Beginning with the first line of the data below, extract each line up to and including the one containing "plate = build_plate()". Copy them exactly and add nothing.

++++ Source excerpt ++++

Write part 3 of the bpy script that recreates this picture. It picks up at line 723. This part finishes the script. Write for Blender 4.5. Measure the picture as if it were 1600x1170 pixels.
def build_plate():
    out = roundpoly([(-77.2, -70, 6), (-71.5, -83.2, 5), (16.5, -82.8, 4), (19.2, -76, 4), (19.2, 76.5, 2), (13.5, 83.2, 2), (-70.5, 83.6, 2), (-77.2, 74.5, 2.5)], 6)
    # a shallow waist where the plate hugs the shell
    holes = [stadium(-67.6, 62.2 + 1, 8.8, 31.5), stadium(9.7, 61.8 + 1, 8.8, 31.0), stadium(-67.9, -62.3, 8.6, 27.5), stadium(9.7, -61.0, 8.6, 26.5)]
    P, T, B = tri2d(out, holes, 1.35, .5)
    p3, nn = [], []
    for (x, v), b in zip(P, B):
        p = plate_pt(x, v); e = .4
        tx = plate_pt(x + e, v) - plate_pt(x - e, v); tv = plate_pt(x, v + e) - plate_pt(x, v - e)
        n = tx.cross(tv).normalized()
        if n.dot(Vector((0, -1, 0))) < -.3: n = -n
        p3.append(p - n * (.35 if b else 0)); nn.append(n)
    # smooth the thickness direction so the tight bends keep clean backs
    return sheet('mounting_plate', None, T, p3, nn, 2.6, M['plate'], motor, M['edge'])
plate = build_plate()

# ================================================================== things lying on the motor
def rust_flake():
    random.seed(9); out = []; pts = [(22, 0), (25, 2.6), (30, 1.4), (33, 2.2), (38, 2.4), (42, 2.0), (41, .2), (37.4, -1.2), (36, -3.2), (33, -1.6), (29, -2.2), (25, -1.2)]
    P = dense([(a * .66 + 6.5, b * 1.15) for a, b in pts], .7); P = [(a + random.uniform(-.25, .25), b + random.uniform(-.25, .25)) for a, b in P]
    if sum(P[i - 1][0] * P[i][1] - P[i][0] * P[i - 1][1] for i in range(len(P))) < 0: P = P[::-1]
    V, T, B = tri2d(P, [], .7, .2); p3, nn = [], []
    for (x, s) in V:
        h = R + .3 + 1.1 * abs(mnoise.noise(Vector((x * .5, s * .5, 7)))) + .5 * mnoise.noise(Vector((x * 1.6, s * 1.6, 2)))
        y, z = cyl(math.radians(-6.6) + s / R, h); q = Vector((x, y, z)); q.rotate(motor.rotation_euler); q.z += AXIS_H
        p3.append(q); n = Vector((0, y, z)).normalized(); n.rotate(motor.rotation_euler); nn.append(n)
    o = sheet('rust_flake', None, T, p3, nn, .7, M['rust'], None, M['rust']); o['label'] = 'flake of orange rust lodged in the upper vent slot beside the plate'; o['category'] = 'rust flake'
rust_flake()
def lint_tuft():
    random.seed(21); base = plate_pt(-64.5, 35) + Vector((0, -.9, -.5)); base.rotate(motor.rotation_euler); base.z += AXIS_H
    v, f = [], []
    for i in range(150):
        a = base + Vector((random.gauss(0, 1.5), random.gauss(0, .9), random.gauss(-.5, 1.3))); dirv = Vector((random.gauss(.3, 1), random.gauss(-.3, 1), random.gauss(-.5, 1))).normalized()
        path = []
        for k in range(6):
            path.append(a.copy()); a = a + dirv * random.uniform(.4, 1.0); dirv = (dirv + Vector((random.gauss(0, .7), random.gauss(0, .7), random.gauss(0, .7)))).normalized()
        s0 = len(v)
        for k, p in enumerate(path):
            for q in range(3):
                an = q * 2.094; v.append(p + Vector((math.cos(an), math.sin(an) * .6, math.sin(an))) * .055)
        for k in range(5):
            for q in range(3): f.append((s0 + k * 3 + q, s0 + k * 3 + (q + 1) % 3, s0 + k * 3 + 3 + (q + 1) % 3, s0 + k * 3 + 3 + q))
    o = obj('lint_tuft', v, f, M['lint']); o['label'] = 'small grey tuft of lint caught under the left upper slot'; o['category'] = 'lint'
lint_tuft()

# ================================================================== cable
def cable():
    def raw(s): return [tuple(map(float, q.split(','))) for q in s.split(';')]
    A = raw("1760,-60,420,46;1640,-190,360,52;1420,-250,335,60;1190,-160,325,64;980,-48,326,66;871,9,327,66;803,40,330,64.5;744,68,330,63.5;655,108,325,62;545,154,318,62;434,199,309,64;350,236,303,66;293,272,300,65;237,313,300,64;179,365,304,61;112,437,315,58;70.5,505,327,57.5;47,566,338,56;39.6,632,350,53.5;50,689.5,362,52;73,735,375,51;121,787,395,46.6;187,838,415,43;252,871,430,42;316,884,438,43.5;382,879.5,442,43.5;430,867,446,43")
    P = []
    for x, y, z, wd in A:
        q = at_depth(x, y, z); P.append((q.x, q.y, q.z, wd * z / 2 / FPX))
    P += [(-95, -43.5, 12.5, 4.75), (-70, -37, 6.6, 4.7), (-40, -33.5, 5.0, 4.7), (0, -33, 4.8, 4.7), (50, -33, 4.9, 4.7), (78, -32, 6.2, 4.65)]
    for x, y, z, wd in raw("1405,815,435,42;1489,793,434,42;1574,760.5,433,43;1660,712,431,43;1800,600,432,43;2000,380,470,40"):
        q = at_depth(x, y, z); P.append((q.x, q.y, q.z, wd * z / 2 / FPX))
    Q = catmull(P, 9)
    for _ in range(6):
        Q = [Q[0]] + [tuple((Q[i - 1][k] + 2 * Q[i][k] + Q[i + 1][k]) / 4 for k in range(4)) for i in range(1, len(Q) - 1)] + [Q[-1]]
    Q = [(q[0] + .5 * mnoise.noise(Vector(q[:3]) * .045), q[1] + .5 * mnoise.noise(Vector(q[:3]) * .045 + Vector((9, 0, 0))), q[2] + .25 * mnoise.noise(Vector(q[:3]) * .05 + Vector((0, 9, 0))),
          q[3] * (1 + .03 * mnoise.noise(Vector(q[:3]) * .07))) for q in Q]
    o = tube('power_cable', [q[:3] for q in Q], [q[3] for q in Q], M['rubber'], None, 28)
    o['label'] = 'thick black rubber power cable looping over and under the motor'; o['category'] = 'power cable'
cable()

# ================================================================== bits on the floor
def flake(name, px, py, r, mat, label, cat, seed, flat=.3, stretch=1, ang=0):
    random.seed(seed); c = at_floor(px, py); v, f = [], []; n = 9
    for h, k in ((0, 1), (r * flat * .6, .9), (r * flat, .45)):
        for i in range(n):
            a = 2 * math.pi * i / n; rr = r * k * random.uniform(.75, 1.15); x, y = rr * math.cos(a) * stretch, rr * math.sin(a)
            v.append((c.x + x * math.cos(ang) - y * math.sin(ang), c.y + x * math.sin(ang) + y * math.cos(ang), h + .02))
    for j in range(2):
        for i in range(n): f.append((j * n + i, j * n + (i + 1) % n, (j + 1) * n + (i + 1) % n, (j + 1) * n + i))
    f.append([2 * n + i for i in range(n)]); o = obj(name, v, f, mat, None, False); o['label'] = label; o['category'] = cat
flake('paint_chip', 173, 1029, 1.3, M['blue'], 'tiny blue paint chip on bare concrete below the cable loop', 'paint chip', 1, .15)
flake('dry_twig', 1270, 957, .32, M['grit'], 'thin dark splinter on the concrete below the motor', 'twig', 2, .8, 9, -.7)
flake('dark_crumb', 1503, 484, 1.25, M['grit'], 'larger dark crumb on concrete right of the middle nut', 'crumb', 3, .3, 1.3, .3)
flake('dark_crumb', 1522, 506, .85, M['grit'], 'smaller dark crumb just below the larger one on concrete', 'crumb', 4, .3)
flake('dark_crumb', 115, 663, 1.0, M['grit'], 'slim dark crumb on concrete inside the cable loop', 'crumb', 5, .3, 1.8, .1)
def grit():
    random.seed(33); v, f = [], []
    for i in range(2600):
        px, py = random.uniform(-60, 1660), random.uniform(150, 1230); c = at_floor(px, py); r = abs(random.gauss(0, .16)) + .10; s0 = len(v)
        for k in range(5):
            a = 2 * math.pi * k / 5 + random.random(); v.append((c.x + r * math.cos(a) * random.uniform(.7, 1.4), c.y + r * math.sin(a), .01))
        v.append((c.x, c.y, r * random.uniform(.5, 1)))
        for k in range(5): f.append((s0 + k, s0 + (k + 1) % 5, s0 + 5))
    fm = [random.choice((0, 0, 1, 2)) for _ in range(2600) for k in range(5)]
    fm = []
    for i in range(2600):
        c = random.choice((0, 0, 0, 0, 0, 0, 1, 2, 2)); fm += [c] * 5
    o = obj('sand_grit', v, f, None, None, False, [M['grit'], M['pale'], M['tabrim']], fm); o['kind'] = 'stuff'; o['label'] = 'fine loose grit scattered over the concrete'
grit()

++++

Exercise output ->
Write part 3 of the bpy script that recreates this picture. It picks up at line 723. This part finishes the script. Write for Blender 4.5. Measure the picture as if it were 1600x1170 pixels.
def build_plate():
    out = roundpoly([(-77.2, -70, 6), (-71.5, -83.2, 5), (16.5, -82.8, 4), (19.2, -76, 4), (19.2, 76.5, 2), (13.5, 83.2, 2), (-70.5, 83.6, 2), (-77.2, 74.5, 2.5)], 6)
    # a shallow waist where the plate hugs the shell
    holes = [stadium(-67.6, 62.2 + 1, 8.8, 31.5), stadium(9.7, 61.8 + 1, 8.8, 31.0), stadium(-67.9, -62.3, 8.6, 27.5), stadium(9.7, -61.0, 8.6, 26.5)]
    P, T, B = tri2d(out, holes, 1.35, .5)
    p3, nn = [], []
    for (x, v), b in zip(P, B):
        p = plate_pt(x, v); e = .4
        tx = plate_pt(x + e, v) - plate_pt(x - e, v); tv = plate_pt(x, v + e) - plate_pt(x, v - e)
        n = tx.cross(tv).normalized()
        if n.dot(Vector((0, -1, 0))) < -.3: n = -n
        p3.append(p - n * (.35 if b else 0)); nn.append(n)
    # smooth the thickness direction so the tight bends keep clean backs
    return sheet('mounting_plate', None, T, p3, nn, 2.6, M['plate'], motor, M['edge'])
plate = build_plate()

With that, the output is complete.